I spoke to him last night. I sent him a text, he replied he was a tad busy but that he would have called me back later if I was ok with that. I said: of course! Well, it was 8pm here which meant it must have been 8am there when he called… anyway! We spoke. And it was nice. He asked me how I was feeling about starting tomorrow… my 8am on MON ie. his evening on this same day… I told him I felt ready even though a bit tense, of course.

HOw can you teach Paleoph to someone when it is so… embodied! in you?! It’s a methodology, yes, but it’s also me… it’s like journaling or meditation : you have to do it, you have to experience it, you have to live it. YOu have to get bored of it, you have to get lost, hate the whole thing and then come back to it, with a spirit that’s renewed. You need to meander and read about things, other things, different things. One day you will remember that long ago, while at the hairdresser, you have read about the different shades of colours of clams on a magazine someone left there and you will make a connection. YOu might not have needed that knowledge then, but you needed it now. Like is all a wonderful series of synchronicities intertwined with curiosity, and that’s how you do research. Is there something that’s more valid than other? Maybe yes, for your specific research, but your role might be to pass some “useless” knowledge to someone else. YOu are collecting bits and bobs along the way, use them, try them, test them, and then pass them on.

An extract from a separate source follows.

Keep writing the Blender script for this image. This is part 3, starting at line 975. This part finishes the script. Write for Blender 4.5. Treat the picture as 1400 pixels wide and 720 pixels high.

He said that he missed our face-to-face conversations and that part of him wanted to be there / here, with me. I paused and said: yes, wouldn’t it be nice? I told him I remembered when he brought extra coffee and socks and chocolate and that i was still very grateful for his attentiveness. He asked me what I needed, and I said that I don;t know if someone, tomorrow, this week, this month will get me as fast as he did and that I was missing that kind of connection. Then I said immediately that I was sorry, that I didn’t mean to overstep [but did I, instead, wanted to test the waters?!]. I could feel him smiling and he said : I know what you mean.
Anyway, it was time for me to go to bed and for him to go to work… so, we said goodbye. He asked to be kept updated, I said I would. He asked if we could maybe chat again tomorrow / my eve so I can tell him how he went, maybe have a dinner / breakfast online? I replied that it would be lovely, and thank you.

addendum :
On Tue, right after lunchbreak, I received a parcel. It contained coffee, chocolate, and another pair of socks. And just a card with his initial.